Thus, the magnetic field inside the solenoid is approximately 7.07 mT.

Problem 3: A proton moves through a magnetic field in a circular path. The radius of the circular path is 0.2 m, and the speed of the proton is unknown. The magnetic field has a strength of 0.4 T. The proton experiences a magnetic force of 3.2×10⁻¹³ N. Find the speed of the proton.

Solution: 

Given Radius r = 0.2m, B = 0.4T

Charge on a proton = $1.6\times 10^{-19}$

Mass of a proton = $1.67\times 10^{-27}$

As a charged particle moves in a circular path in a magnetic field, the magnetic force supplies the centripetal force, which keeps it in circular motion.

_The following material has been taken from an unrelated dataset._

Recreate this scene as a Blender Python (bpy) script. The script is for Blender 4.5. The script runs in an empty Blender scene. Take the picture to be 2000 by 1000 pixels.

This provides the following relation:

$F=\frac{m{v}^2}{r}$

And at the same time, the magnetic force on any moving charged particle is given by: 

$F=qvB$

So, 

$\frac{m{v}^2}{r}=qvB$

$v=\frac{qBr}{m}$

$v=\frac{(1.6\times 10^{-19})(0.4)(0.2)}{1.67\times 10^{-27}}$

$v=\frac{1.28\times 10^{-19}}{1.67\times 10^{-27}}$

$v=7.65\times 10^{7}m/s$